[quote Worldgonecrazy]@mightbealittlebitmad. You poor thing. That is no way to live. Do you really believe it to be lockdown related or has it just highlighted issues that were hidden?[/quote]
I think it's just highlighted issues in all honesty that I didn't realise were there. We've been together for 14 years, 2 of them were spent at at Uni living apart so we didn't see each other every day/night. 2 of the years were spent living an hour apart so we only saw each other for 2 days once a week. When we moved in together I worked shifts so there could be 5 days a week where I didn't actually see him. We spent a lot of time doing things separately, watching TV and eating separately so we've always lived very separate lives.

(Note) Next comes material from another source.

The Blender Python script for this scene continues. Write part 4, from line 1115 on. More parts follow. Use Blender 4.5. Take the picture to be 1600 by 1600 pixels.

Maternity leave was different because we had a small baby, I wasn't totally isolated from everyone but on both occasions tempers were frayed and I was on the verge of walking out.
Now I'm just finding it all so hopeless. During lockdown 1 I felt trapped, felt resentful at him being able to lead a normal life whilst I was stuck at home with the kids not able to see anyone.
Once it was lifted I felt free and hated being at home. I stayed at work later to avoid coming home, made arrangements with my friends to go out, went to stay with my mum for a week and didn't miss him at all.
The more he tries to push us back together the more I want to walk out the door. If he's upset about our situation he wants comfort from me, if I don't want to hug him or sit with him he gets annoyed. I've been called a twat, selfish, a bitch, been told he hates me, the kids will hate me, I'll end up alone because nobody will want me if I'm living in a council house on benefits, our families will hate me, I'll have no money, he will have no money so I'll ruin all our lives. Then he says he loves me, doesn't want to let me go, he will do whatever it takes to keep us together.
My head is spinning because I'm trying to figure it all out, the house is a state and I'm talked at all day long by the 5 year old and trying my best to engage him in homeschooling but it's a struggle. I'm looking for places to live but viewing them with the kids is impossible and nobody wants to come look after them for an hour or nobody is able to.